(audio version below)
It seems we have a new tradition in yoga. It sounds like this:
You don’t have enough certification to call yourself a yoga teacher.
How can you say you’re a yoga teacher when you drive that car?
You actually eat meat?
You can’t even do sirsasana.
By saying the word “headstand” instead of “sirsasana” you are dumbing yoga down.
Who is leading this new tradition of judgment within modern yoga? It’s often the voices in our own heads.
Judge Not
Modern yoga practitioners are making themselves ill with judgment. We judge ourselves for our body shape, flexibility, Sanskrit pronunciation, depth of knowledge, diet choices, and even clothing. And because these judgments are often unsaid, they have a ricochet effect that is deeply destructive.
Yoga is a spiritual tradition whose aim is to release us from our limited perceptions. So why is it that modern practitioners find themselves accepting more and more weight on what they should or should not do?
Breaking the Habit
I studied for four years under a teacher whose judgment of others was so clear that it shone a light on how prevalent this tradition had become inside my own mind. She huffed when a beginner student asked a beginner’s question. She gnashed her teeth when discussing other teachers whose opinions were different than hers. Her dark magic was saying the things out loud that most of her students thought.
Seeing this pulled me painfully in two directions. On one hand, these ancient teachings were bursting my heart open. But on the other hand, I was finding myself more and more critical of my actions.
I brought my dilemma to my longtime spiritual teacher, Santi Devi.
“There is no room for judgment in any spiritual practice,” she told me a hundred times.
Every time she said this, I knew which direction I needed to turn.
Discerning Action
The direction I chose was to peel back the self-judgment in modern yoga in order to find its wisdom (because every bad habit contains kernels of truth). What I found was discernment.
Viveka is the Sanskrit word for discernment, or the ability to know which option will enrich and which will deflate. In other words, it’s our ability to judge. Only with viveka, we are judging what is universally just, not what we think we should do.
Judgment in the negative sense is what happens when the ego gets in the way of viveka. That pesky fly spins our minds around to think that one person’s wise choice should be mine too. And while there are some universal actions that are dharmic — meaning those aligned with natural Truth — the gray permeates all spaces that seem to be black or white.
How to Stop Criticizing Yourself
Viveka gets us out of judgmental thoughts and words by moving judgment into its holy place. That holy place that I speak of is the cache of your deeply held values.
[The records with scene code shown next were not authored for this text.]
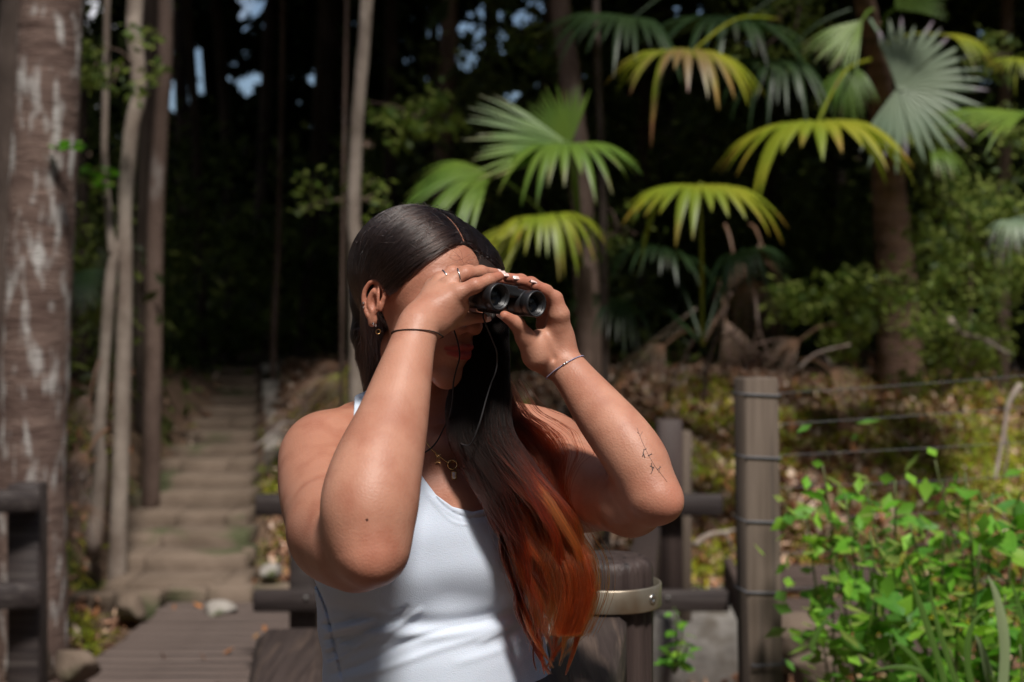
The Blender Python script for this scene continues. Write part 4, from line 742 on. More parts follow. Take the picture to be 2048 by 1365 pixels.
# --- head
HY = R(46); HP = R(6); HR = R(4)
fw = np.array([math.sin(HY), -math.cos(HY), 0]); rt = np.array([math.cos(HY), math.sin(HY), 0]); up = np.array([0, 0, 1.])
fw, up = fw*math.cos(HP)-up*math.sin(HP), up*math.cos(HP)+fw*math.sin(HP)
rt, up = rt*math.cos(HR)-up*math.sin(HR), up*math.cos(HR)+rt*math.sin(HR)
HM = np.stack([rt, fw, up], 1); HC = P(844, 596, 1.955)
def H(x, y, z): return HC+HM@(np.array([x, y, z])*.001)
def hell(c, r, k=.01, mode='u', g=None): (g or B).ell(H(*c), np.array(r)*.001, HM, k, mode)
def hcone(a, b, ra, rb, k=.006, mode='u', g=None): (g or B).cone(H(*a), H(*b), ra*.001, rb*.001, k, mode)
hell((0, -16, 36), (73, 92, 84), .01); hell((0, 28, 12), (66, 60, 74), .02); hell((0, 26, -55), (52, 54, 50), .025)
hcone((-34, 40, -72), (34, 40, -72), 26, 26, .02); hcone((-7, 72, -100), (7, 72, -100), 17, 17, .02)
for s_ in (-1, 1):
    hell((s_*37, 58, -22), (24, 24, 24), .02); hcone((s_*12, 88, 24), (s_*40, 76, 24), 11, 9, .014); hell((s_*31, 84, 8), (15, 12, 11), .01, 's')
    hell((s_*31, 74, 8), (13, 13, 13), .006)
hcone((0, 84, 14), (0, 108, -26), 9, 9.5, .012); hell((0, 107, -29), (11, 10.5, 9), .006)
for s_ in (-1, 1):
    hell((s_*13, 97, -33), (7.5, 9.5, 7), .006); hell((s_*6.5, 101, -40), (3.6, 5, 3.6), .003, 's')
hell((0, 76, -60), (27, 20, 24), .014)
hcone((-23, 84, -61.5), (-8, 96.5, -56.5), 2.5, 4.6, .003); hcone((-8, 96.5, -56.5), (8, 96.5, -56.5), 4.6, 4.6, .003); hcone((8, 96.5, -56.5), (23, 84, -61.5), 4.6, 2.5, .003)
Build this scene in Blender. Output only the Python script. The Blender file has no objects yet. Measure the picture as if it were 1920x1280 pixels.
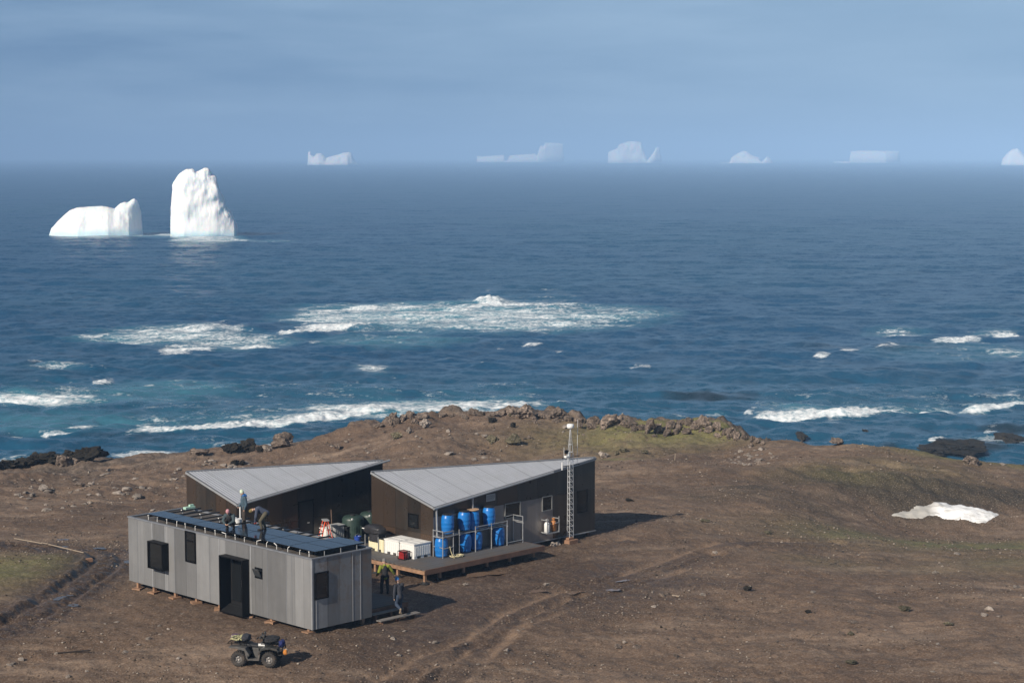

We only judge – in the negative sense – what we care about deeply. When we act in accordance with our values, viveka is at play.
The more we cultivate discernment — by uncovering what life is asking of us and slowly stepping toward that — the closer we are to what we want and farther from what we don’t want.
The issue is that we are very rarely taught that our negative thoughts and actions reflect our higher desires. Instead, we swim in a murky pool of what we don’t want and criticize ourselves for being dirty.
Case Study: Yoga and Meat
For example: I have been an on-again/off-again vegetarian since I was 12. I care deeply about animals and their welfare. I care deeply about the environment. In my adolescence I heard stories of the meat industry that made the choice clear to me.
But even as I was turning up my nose at family BBQs and eating PB&J every day for 15 years, I was constantly running into obstacles.
I descend from meat-eaters. My ancestors lived where meat saved lives when the grounds were frozen. Though I had the desire to be vegetarian, I had no training on how to cook a balanced vegetarian meal until fairly recently. Even with that knowledge, I became near anemic while pregnant and still struggle to maintain adequate iron levels. I began sneaking meat — my rock bottom was hiding in a playground with a fast food hamburger — and feeling terrible about not being able to cut it as a vegetarian.
I’ve only recently been able to unpack this. I know that I value the lives of all beings, which includes both animals raised for meat and my body’s need for meat. While these might seem at odds, my discernment has led me to a wise decision that unites both – I buy meat from ethical ranchers and butchers, supplement my mainly vegetarian diet when I need it, and say a prayer of gratitude for the life I am taking before my first bite.
It’s a beautiful expression of my values. And because I’m right with myself, I no longer judge or accept judgment when I eat meat.
Do Your Yoga
I’m going to borrow a quote from Dolly Parton and make it work for this discussion: Find the expression of yoga you are and do it on purpose.
If you love using Sanskrit in your practice, do it. Just remember that it takes a very long time to master a second language, especially one that few people speak with authority.
If you adore yoga workshops and advanced certification programs, take them. Just remember that the depth of your practice has no beginning nor end. Yoga existed long before Yoga Alliance mapped out certification levels.
And if a three-hour daily practice fills your heart, do it. Just remember that some mornings the best form of devotion is to turn off your alarm and rest.
Seeing your individual passion for your practice is what lights up everyone who is called to this path. And it will be what carries all of us into a deeper expression.